Este contrato é nulo porque o seu objeto é indeterminado e indeterminável, na medida em que não é material ou juridicamente possível fornecer ferramentas que permitam a uma pessoa ter sucesso ao longo da vida, em todas as suas vertentes, pelo que o objeto do negócio assim celebrado é física e legalmente impossível, não se podendo concretizar qual a efetiva prestação a que o prestador de serviços está obrigado.

Porque o objeto de um contrato destes é indeterminado e indeterminável, a verdade é que se torna impossível a aplicação ao mesmo das regras legais aplicáveis à generalidade dos contratos, como seja, as regras relativas ao incumprimento, à mora, etc..

Num contrato destes não será possível, por exemplo, determinar quando é que o prestador de serviços incumpriu o serviço prestado se quem contratou o serviço não alcançar a abundância e o sucesso que esperava.
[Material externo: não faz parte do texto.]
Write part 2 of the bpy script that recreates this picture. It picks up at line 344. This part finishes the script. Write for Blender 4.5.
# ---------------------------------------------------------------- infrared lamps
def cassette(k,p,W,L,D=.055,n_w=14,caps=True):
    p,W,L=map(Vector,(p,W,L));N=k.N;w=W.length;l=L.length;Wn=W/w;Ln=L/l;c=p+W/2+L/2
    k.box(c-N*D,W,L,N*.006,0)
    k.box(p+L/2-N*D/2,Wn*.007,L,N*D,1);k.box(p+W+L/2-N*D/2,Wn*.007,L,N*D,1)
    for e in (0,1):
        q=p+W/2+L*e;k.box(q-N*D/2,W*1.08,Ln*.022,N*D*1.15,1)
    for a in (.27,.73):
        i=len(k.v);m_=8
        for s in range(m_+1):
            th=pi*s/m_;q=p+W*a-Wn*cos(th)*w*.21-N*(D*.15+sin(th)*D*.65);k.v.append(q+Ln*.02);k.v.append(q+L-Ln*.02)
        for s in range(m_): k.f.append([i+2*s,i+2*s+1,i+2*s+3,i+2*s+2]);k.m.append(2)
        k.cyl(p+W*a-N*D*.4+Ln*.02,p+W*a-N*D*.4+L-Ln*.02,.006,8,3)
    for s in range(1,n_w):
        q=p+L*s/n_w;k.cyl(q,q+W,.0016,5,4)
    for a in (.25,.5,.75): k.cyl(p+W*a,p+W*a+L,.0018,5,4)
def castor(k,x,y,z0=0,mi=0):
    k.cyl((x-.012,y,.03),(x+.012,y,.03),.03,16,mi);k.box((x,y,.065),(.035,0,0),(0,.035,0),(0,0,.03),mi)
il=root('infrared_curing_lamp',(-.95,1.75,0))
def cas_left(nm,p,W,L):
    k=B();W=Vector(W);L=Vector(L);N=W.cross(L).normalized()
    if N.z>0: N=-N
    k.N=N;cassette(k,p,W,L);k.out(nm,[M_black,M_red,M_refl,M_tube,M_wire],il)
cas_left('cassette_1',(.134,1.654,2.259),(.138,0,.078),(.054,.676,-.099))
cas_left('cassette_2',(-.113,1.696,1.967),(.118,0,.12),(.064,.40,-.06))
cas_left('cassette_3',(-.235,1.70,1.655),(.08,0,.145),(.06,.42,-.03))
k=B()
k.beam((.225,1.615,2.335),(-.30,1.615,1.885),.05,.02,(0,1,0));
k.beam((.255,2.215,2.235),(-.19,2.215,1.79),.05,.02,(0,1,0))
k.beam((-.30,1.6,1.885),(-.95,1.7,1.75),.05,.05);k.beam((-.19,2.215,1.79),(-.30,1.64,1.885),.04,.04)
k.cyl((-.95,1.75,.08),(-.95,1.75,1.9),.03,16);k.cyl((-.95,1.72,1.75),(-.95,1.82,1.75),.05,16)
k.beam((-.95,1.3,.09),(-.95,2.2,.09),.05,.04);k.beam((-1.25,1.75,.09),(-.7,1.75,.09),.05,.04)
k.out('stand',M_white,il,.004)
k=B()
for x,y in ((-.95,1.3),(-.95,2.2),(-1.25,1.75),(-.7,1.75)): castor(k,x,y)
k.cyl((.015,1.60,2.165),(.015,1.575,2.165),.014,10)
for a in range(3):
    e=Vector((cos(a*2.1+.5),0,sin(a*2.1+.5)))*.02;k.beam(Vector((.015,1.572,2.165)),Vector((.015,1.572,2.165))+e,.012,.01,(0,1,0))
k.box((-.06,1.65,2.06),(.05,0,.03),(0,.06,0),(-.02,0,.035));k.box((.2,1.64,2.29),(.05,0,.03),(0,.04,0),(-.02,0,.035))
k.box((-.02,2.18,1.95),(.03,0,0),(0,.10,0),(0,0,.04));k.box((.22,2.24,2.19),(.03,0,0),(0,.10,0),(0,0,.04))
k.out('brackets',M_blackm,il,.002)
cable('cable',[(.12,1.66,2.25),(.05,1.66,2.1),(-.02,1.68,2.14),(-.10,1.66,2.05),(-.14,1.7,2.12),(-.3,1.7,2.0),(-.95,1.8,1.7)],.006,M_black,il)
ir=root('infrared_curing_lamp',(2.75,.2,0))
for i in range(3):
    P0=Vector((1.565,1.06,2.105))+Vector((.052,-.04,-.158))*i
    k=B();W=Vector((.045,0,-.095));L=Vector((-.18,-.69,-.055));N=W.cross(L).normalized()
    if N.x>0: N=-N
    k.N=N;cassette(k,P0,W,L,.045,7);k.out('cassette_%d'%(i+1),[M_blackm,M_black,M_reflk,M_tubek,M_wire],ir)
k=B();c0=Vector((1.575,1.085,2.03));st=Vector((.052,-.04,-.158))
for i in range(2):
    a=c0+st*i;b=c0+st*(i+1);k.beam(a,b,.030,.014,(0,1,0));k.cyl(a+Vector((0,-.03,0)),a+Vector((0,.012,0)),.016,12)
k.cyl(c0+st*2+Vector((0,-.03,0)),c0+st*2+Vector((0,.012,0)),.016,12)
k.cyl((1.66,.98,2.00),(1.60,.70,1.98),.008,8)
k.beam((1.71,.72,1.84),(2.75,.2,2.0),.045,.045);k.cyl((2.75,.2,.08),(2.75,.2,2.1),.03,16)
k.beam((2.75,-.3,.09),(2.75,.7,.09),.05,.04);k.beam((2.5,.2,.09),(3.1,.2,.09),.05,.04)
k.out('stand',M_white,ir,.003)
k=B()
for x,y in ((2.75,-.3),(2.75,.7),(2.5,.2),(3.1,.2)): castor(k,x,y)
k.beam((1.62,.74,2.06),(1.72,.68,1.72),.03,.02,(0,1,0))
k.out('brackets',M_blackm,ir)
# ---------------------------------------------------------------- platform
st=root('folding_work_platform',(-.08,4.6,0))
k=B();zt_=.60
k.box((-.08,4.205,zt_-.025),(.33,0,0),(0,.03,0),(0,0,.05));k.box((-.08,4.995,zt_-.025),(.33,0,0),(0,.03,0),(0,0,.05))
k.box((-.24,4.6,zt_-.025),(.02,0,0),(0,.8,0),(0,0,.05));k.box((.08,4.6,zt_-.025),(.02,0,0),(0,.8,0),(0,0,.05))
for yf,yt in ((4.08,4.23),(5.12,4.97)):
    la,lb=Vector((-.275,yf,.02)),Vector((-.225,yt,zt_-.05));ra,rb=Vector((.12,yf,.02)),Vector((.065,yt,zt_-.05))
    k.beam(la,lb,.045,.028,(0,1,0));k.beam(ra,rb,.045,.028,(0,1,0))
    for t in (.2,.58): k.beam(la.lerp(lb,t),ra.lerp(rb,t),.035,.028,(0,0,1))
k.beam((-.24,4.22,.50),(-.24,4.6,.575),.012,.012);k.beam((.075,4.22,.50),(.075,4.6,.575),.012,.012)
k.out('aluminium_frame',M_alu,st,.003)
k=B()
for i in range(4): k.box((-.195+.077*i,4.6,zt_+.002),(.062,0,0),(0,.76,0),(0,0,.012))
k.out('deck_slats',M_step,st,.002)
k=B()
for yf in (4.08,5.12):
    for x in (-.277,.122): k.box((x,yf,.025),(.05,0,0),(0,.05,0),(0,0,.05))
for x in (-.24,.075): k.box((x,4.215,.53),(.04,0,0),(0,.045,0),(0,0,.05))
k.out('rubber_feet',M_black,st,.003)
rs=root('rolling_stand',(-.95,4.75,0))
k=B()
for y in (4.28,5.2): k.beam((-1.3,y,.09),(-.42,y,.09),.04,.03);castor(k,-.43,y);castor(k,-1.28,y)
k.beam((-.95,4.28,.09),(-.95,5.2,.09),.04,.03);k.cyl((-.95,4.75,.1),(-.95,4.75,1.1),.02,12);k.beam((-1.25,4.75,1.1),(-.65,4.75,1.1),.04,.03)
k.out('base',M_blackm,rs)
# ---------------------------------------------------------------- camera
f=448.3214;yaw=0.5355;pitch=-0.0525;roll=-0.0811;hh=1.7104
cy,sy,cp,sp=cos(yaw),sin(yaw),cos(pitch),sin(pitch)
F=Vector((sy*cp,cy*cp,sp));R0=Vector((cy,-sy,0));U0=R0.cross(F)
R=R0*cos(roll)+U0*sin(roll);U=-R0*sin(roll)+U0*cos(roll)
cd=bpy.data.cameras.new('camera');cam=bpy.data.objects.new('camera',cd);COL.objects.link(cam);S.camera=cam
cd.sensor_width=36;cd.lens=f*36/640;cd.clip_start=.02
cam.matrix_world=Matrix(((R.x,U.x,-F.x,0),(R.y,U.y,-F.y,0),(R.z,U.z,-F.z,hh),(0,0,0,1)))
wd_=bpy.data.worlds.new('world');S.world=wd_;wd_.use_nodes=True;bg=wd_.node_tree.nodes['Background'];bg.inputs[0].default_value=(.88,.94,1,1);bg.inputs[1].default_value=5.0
Assim, num caso destes, quem pagou estes serviços pode requerer a declaração judicial de nulidade do contrato, pelas razões supra, exigindo a devolução do dinheiro que pagou, sem que tenha que restituir o que quer que seja à contraparte, pois, de acordo com o artigo 289.º n.º 1 do Código Civil, a declaração de nulidade retroage os seus efeitos à data da celebração do contrato entre as partes, devendo ser restituído tudo o que tiver sido prestado ou, se a restituição em espécie não for possível, o valor correspondente, equivalendo tal a dizer que, no exemplo dado, deverá ser restituído o dinheiro pago e, não sendo possível a restituição em espécie da prestação do prestador de serviços, deveria ser restituído o valor correspondente contudo, no caso supra referido, por a prestação em causa ser indeterminável, não é possível atribuir-se-lhe um valor, pelo que, do lado de quem contratou os serviços, nada tem a restituir.